* BEGIN Information provided *

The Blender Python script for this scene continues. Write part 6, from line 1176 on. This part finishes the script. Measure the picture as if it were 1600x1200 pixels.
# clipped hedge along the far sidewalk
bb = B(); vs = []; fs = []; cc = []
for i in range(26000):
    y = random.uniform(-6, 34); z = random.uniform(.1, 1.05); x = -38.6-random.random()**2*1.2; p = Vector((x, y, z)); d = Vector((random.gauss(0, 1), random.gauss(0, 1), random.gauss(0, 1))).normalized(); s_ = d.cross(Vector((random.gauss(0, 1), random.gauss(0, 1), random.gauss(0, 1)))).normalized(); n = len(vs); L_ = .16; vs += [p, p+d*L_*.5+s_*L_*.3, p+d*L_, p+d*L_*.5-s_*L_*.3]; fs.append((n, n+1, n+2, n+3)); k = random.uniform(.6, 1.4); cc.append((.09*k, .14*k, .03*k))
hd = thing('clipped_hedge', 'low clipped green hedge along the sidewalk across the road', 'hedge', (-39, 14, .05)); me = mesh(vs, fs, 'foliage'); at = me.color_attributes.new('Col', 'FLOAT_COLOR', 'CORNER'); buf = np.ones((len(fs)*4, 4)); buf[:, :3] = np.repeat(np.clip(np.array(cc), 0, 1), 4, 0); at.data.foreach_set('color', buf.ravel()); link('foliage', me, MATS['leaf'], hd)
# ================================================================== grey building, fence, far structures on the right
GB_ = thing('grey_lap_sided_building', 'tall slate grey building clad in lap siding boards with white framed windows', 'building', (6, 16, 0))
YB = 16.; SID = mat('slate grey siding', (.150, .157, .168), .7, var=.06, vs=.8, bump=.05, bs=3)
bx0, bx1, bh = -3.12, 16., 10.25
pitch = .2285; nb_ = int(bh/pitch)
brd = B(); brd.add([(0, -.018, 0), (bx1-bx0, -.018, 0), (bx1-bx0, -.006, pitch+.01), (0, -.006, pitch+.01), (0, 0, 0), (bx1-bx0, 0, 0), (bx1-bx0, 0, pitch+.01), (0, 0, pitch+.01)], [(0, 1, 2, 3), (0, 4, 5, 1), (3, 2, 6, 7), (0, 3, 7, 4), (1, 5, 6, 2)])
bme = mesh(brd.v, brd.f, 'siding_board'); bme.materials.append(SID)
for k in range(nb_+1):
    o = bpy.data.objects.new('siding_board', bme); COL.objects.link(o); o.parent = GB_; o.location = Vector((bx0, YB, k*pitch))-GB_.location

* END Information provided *

**Your instructions**
Write out every line exactly as it stands.

**Solved problem**
The Blender Python script for this scene continues. Write part 6, from line 1176 on. This part finishes the script. Measure the picture as if it were 1600x1200 pixels.
# clipped hedge along the far sidewalk
bb = B(); vs = []; fs = []; cc = []
for i in range(26000):
    y = random.uniform(-6, 34); z = random.uniform(.1, 1.05); x = -38.6-random.random()**2*1.2; p = Vector((x, y, z)); d = Vector((random.gauss(0, 1), random.gauss(0, 1), random.gauss(0, 1))).normalized(); s_ = d.cross(Vector((random.gauss(0, 1), random.gauss(0, 1), random.gauss(0, 1)))).normalized(); n = len(vs); L_ = .16; vs += [p, p+d*L_*.5+s_*L_*.3, p+d*L_, p+d*L_*.5-s_*L_*.3]; fs.append((n, n+1, n+2, n+3)); k = random.uniform(.6, 1.4); cc.append((.09*k, .14*k, .03*k))
hd = thing('clipped_hedge', 'low clipped green hedge along the sidewalk across the road', 'hedge', (-39, 14, .05)); me = mesh(vs, fs, 'foliage'); at = me.color_attributes.new('Col', 'FLOAT_COLOR', 'CORNER'); buf = np.ones((len(fs)*4, 4)); buf[:, :3] = np.repeat(np.clip(np.array(cc), 0, 1), 4, 0); at.data.foreach_set('color', buf.ravel()); link('foliage', me, MATS['leaf'], hd)
# ================================================================== grey building, fence, far structures on the right
GB_ = thing('grey_lap_sided_building', 'tall slate grey building clad in lap siding boards with white framed windows', 'building', (6, 16, 0))
YB = 16.; SID = mat('slate grey siding', (.150, .157, .168), .7, var=.06, vs=.8, bump=.05, bs=3)
bx0, bx1, bh = -3.12, 16., 10.25
pitch = .2285; nb_ = int(bh/pitch)
brd = B(); brd.add([(0, -.018, 0), (bx1-bx0, -.018, 0), (bx1-bx0, -.006, pitch+.01), (0, -.006, pitch+.01), (0, 0, 0), (bx1-bx0, 0, 0), (bx1-bx0, 0, pitch+.01), (0, 0, pitch+.01)], [(0, 1, 2, 3), (0, 4, 5, 1), (3, 2, 6, 7), (0, 3, 7, 4), (1, 5, 6, 2)])
bme = mesh(brd.v, brd.f, 'siding_board'); bme.materials.append(SID)
for k in range(nb_+1):
    o = bpy.data.objects.new('siding_board', bme); COL.objects.link(o); o.parent = GB_; o.location = Vector((bx0, YB, k*pitch))-GB_.location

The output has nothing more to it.